Randy Tauscher: So we have three different streams, which we’re going to secure revenue by in those agreements. And the first is a reservation fee to pay us back for the capital we had to spend the oleum tower so we could provide the feedstock to the venture between the three parties. And that will begin in October and that’s that 900,000-ish you see and that will be on — per quarter, and that will be on building. And then the second stream would be a processing fee we get, we’re actually providing them the oleum. And that will ramp up when the sales for the partnership began to — for the venture begin to ramp up. And we think there might be some sales in the fourth quarter yet this year, the marketing plan definitely has some sales in for early 2025.

Marketing plan currently has as that ramping up in the second half of 2025. So that’s contingent on the fab clients getting built and operating. And then at that point, of course, when the ELSA sales pick up the venture, we’ll start seeing revenue on our percentage share of the venture. And ultimately, we expect a $5 million to $6 million of the total investment and the total investment we expect to be $26 million to $27 million, which was our capital project and the capital we’re putting into the venture.

Sharon Taylor: So I’ll add on there. The $6.5 million that you spoke to, that was spent this quarter.

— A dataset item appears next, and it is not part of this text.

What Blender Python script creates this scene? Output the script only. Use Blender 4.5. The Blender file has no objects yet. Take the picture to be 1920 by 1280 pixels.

That was the contribution to the ELSA joint venture itself. And as far as, through the oleum tower, we have an additional approximate $3 million left on that project.

Operator: And that concludes our Q&A session. I would like to turn the conference back over to Bob Bondurant for closing remarks.

Bob Bondurant: Well, thank you, Audra. I appreciate everyone on the call today. And just a final note, we were pleased to have a ribbon cutting ceremony for the DSM Semichem plant with our Dongjin, Samsung partners on Monday and look forward to beginning production at the facility very soon. Thanks again.

Operator: And this concludes today’s conference call. Thank you for your participation. You may now disconnect.